━━ INFORMATION SUPPLIED

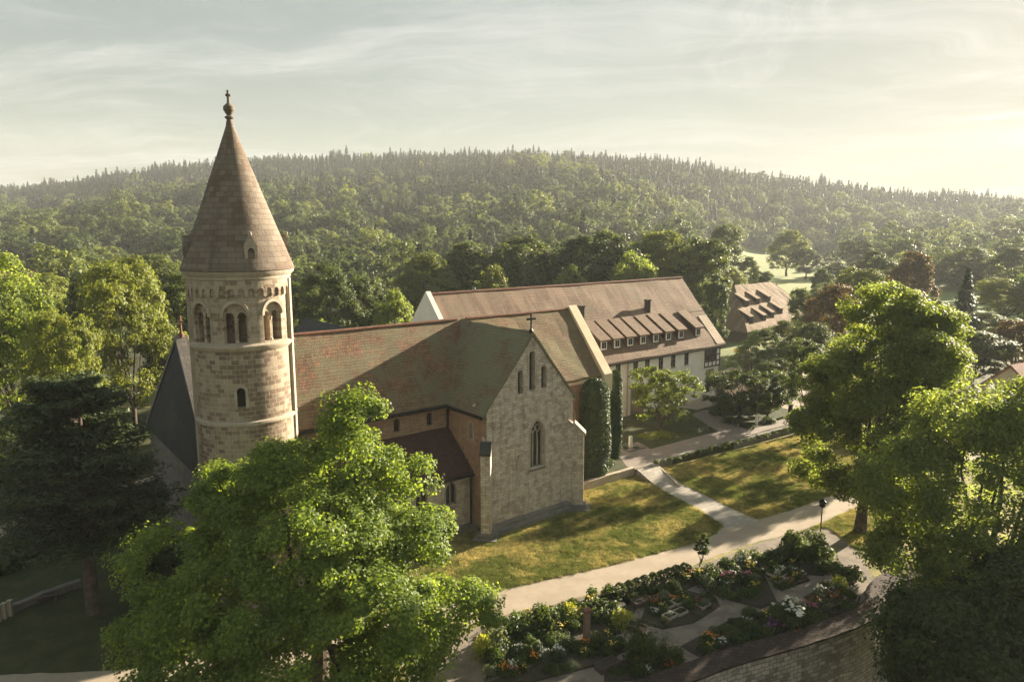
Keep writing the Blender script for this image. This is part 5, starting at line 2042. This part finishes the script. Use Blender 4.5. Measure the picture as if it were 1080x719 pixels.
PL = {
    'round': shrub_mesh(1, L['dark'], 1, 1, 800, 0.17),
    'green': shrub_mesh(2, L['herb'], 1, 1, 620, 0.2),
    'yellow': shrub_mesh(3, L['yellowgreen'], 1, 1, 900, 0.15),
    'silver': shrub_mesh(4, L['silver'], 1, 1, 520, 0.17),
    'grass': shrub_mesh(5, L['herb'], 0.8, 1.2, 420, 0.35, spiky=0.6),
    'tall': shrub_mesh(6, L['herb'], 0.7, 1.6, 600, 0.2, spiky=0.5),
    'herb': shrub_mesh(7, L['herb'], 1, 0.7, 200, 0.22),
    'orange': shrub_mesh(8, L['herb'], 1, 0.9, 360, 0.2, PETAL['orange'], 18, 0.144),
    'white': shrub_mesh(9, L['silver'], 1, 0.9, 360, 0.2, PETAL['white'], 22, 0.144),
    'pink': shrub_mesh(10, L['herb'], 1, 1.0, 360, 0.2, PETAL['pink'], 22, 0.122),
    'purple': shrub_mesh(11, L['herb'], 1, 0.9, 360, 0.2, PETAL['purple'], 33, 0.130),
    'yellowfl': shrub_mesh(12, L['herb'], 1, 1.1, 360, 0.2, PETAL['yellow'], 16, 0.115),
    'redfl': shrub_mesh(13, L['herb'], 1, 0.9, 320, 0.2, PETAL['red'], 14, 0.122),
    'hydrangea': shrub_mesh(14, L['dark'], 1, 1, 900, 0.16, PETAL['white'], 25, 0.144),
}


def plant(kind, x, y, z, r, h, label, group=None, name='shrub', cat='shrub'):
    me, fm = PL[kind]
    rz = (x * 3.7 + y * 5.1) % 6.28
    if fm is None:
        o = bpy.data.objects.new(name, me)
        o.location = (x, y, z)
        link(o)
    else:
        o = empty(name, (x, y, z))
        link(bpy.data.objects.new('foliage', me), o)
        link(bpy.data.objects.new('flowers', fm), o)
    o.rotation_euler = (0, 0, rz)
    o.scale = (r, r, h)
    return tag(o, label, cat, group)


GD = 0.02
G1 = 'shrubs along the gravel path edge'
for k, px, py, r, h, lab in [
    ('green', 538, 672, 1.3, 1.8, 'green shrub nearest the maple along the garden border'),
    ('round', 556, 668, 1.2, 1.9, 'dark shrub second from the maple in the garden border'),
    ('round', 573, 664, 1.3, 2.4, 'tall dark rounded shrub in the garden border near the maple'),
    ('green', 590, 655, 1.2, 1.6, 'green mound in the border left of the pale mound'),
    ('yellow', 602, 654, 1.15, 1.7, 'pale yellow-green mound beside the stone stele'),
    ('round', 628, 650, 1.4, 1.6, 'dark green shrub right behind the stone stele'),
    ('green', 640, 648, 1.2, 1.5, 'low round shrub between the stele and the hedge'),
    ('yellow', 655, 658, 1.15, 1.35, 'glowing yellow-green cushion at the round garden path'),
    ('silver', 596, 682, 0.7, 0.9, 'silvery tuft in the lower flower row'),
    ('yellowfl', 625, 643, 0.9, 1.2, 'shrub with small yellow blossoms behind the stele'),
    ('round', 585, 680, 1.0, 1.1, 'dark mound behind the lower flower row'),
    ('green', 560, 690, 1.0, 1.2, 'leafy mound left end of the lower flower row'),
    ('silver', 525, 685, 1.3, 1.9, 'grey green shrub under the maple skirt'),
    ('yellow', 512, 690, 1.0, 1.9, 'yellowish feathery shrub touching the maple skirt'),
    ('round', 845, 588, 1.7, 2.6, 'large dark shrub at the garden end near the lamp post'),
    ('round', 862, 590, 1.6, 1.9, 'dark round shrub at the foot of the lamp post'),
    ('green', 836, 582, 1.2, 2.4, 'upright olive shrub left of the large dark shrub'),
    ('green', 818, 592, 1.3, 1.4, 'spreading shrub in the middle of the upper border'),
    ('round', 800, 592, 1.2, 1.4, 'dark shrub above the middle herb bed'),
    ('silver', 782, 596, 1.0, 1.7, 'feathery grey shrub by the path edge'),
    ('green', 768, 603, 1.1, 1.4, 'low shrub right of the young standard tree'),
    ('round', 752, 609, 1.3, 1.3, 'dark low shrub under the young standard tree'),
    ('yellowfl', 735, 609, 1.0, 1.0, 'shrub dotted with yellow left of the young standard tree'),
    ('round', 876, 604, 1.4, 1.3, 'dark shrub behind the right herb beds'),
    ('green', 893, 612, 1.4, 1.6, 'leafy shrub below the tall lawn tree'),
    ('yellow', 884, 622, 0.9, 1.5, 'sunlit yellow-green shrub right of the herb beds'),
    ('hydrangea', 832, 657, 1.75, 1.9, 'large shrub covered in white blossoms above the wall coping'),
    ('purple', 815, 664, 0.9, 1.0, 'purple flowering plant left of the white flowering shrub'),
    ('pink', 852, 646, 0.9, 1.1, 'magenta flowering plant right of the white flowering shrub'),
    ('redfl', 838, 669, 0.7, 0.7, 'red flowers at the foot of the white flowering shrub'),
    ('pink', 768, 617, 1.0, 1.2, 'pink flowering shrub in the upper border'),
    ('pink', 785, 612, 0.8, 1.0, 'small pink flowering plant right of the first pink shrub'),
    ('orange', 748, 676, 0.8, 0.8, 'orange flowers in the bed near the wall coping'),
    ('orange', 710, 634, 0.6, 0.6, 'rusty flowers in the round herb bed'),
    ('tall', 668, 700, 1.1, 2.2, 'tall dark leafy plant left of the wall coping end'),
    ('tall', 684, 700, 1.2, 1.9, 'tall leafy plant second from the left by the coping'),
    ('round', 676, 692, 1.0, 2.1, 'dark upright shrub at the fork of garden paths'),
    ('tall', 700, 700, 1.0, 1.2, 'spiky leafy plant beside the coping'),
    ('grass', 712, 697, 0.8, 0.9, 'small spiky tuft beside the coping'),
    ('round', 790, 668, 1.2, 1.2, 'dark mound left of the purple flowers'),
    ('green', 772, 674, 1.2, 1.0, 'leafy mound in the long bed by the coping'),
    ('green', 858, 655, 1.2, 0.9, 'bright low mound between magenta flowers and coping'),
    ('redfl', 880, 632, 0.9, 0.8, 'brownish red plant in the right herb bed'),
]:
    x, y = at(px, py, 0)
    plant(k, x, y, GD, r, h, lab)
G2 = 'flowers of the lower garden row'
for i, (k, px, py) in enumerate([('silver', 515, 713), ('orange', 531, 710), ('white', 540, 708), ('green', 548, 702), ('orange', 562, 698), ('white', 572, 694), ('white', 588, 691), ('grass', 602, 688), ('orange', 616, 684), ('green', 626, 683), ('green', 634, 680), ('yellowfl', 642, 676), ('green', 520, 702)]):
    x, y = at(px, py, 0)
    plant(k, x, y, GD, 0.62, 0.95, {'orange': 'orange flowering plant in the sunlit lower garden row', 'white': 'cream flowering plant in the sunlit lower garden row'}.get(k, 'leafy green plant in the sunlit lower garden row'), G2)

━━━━

What is needed is an exact reproduction of the data, pictures excluded.

Keep writing the Blender script for this image. This is part 5, starting at line 2042. This part finishes the script. Use Blender 4.5. Measure the picture as if it were 1080x719 pixels.
PL = {
    'round': shrub_mesh(1, L['dark'], 1, 1, 800, 0.17),
    'green': shrub_mesh(2, L['herb'], 1, 1, 620, 0.2),
    'yellow': shrub_mesh(3, L['yellowgreen'], 1, 1, 900, 0.15),
    'silver': shrub_mesh(4, L['silver'], 1, 1, 520, 0.17),
    'grass': shrub_mesh(5, L['herb'], 0.8, 1.2, 420, 0.35, spiky=0.6),
    'tall': shrub_mesh(6, L['herb'], 0.7, 1.6, 600, 0.2, spiky=0.5),
    'herb': shrub_mesh(7, L['herb'], 1, 0.7, 200, 0.22),
    'orange': shrub_mesh(8, L['herb'], 1, 0.9, 360, 0.2, PETAL['orange'], 18, 0.144),
    'white': shrub_mesh(9, L['silver'], 1, 0.9, 360, 0.2, PETAL['white'], 22, 0.144),
    'pink': shrub_mesh(10, L['herb'], 1, 1.0, 360, 0.2, PETAL['pink'], 22, 0.122),
    'purple': shrub_mesh(11, L['herb'], 1, 0.9, 360, 0.2, PETAL['purple'], 33, 0.130),
    'yellowfl': shrub_mesh(12, L['herb'], 1, 1.1, 360, 0.2, PETAL['yellow'], 16, 0.115),
    'redfl': shrub_mesh(13, L['herb'], 1, 0.9, 320, 0.2, PETAL['red'], 14, 0.122),
    'hydrangea': shrub_mesh(14, L['dark'], 1, 1, 900, 0.16, PETAL['white'], 25, 0.144),
}


def plant(kind, x, y, z, r, h, label, group=None, name='shrub', cat='shrub'):
    me, fm = PL[kind]
    rz = (x * 3.7 + y * 5.1) % 6.28
    if fm is None:
        o = bpy.data.objects.new(name, me)
        o.location = (x, y, z)
        link(o)
    else:
        o = empty(name, (x, y, z))
        link(bpy.data.objects.new('foliage', me), o)
        link(bpy.data.objects.new('flowers', fm), o)
    o.rotation_euler = (0, 0, rz)
    o.scale = (r, r, h)
    return tag(o, label, cat, group)


GD = 0.02
G1 = 'shrubs along the gravel path edge'
for k, px, py, r, h, lab in [
    ('green', 538, 672, 1.3, 1.8, 'green shrub nearest the maple along the garden border'),
    ('round', 556, 668, 1.2, 1.9, 'dark shrub second from the maple in the garden border'),
    ('round', 573, 664, 1.3, 2.4, 'tall dark rounded shrub in the garden border near the maple'),
    ('green', 590, 655, 1.2, 1.6, 'green mound in the border left of the pale mound'),
    ('yellow', 602, 654, 1.15, 1.7, 'pale yellow-green mound beside the stone stele'),
    ('round', 628, 650, 1.4, 1.6, 'dark green shrub right behind the stone stele'),
    ('green', 640, 648, 1.2, 1.5, 'low round shrub between the stele and the hedge'),
    ('yellow', 655, 658, 1.15, 1.35, 'glowing yellow-green cushion at the round garden path'),
    ('silver', 596, 682, 0.7, 0.9, 'silvery tuft in the lower flower row'),
    ('yellowfl', 625, 643, 0.9, 1.2, 'shrub with small yellow blossoms behind the stele'),
    ('round', 585, 680, 1.0, 1.1, 'dark mound behind the lower flower row'),
    ('green', 560, 690, 1.0, 1.2, 'leafy mound left end of the lower flower row'),
    ('silver', 525, 685, 1.3, 1.9, 'grey green shrub under the maple skirt'),
    ('yellow', 512, 690, 1.0, 1.9, 'yellowish feathery shrub touching the maple skirt'),
    ('round', 845, 588, 1.7, 2.6, 'large dark shrub at the garden end near the lamp post'),
    ('round', 862, 590, 1.6, 1.9, 'dark round shrub at the foot of the lamp post'),
    ('green', 836, 582, 1.2, 2.4, 'upright olive shrub left of the large dark shrub'),
    ('green', 818, 592, 1.3, 1.4, 'spreading shrub in the middle of the upper border'),
    ('round', 800, 592, 1.2, 1.4, 'dark shrub above the middle herb bed'),
    ('silver', 782, 596, 1.0, 1.7, 'feathery grey shrub by the path edge'),
    ('green', 768, 603, 1.1, 1.4, 'low shrub right of the young standard tree'),
    ('round', 752, 609, 1.3, 1.3, 'dark low shrub under the young standard tree'),
    ('yellowfl', 735, 609, 1.0, 1.0, 'shrub dotted with yellow left of the young standard tree'),
    ('round', 876, 604, 1.4, 1.3, 'dark shrub behind the right herb beds'),
    ('green', 893, 612, 1.4, 1.6, 'leafy shrub below the tall lawn tree'),
    ('yellow', 884, 622, 0.9, 1.5, 'sunlit yellow-green shrub right of the herb beds'),
    ('hydrangea', 832, 657, 1.75, 1.9, 'large shrub covered in white blossoms above the wall coping'),
    ('purple', 815, 664, 0.9, 1.0, 'purple flowering plant left of the white flowering shrub'),
    ('pink', 852, 646, 0.9, 1.1, 'magenta flowering plant right of the white flowering shrub'),
    ('redfl', 838, 669, 0.7, 0.7, 'red flowers at the foot of the white flowering shrub'),
    ('pink', 768, 617, 1.0, 1.2, 'pink flowering shrub in the upper border'),
    ('pink', 785, 612, 0.8, 1.0, 'small pink flowering plant right of the first pink shrub'),
    ('orange', 748, 676, 0.8, 0.8, 'orange flowers in the bed near the wall coping'),
    ('orange', 710, 634, 0.6, 0.6, 'rusty flowers in the round herb bed'),
    ('tall', 668, 700, 1.1, 2.2, 'tall dark leafy plant left of the wall coping end'),
    ('tall', 684, 700, 1.2, 1.9, 'tall leafy plant second from the left by the coping'),
    ('round', 676, 692, 1.0, 2.1, 'dark upright shrub at the fork of garden paths'),
    ('tall', 700, 700, 1.0, 1.2, 'spiky leafy plant beside the coping'),
    ('grass', 712, 697, 0.8, 0.9, 'small spiky tuft beside the coping'),
    ('round', 790, 668, 1.2, 1.2, 'dark mound left of the purple flowers'),
    ('green', 772, 674, 1.2, 1.0, 'leafy mound in the long bed by the coping'),
    ('green', 858, 655, 1.2, 0.9, 'bright low mound between magenta flowers and coping'),
    ('redfl', 880, 632, 0.9, 0.8, 'brownish red plant in the right herb bed'),
]:
    x, y = at(px, py, 0)
    plant(k, x, y, GD, r, h, lab)
G2 = 'flowers of the lower garden row'
for i, (k, px, py) in enumerate([('silver', 515, 713), ('orange', 531, 710), ('white', 540, 708), ('green', 548, 702), ('orange', 562, 698), ('white', 572, 694), ('white', 588, 691), ('grass', 602, 688), ('orange', 616, 684), ('green', 626, 683), ('green', 634, 680), ('yellowfl', 642, 676), ('green', 520, 702)]):
    x, y = at(px, py, 0)
    plant(k, x, y, GD, 0.62, 0.95, {'orange': 'orange flowering plant in the sunlit lower garden row', 'white': 'cream flowering plant in the sunlit lower garden row'}.get(k, 'leafy green plant in the sunlit lower garden row'), G2)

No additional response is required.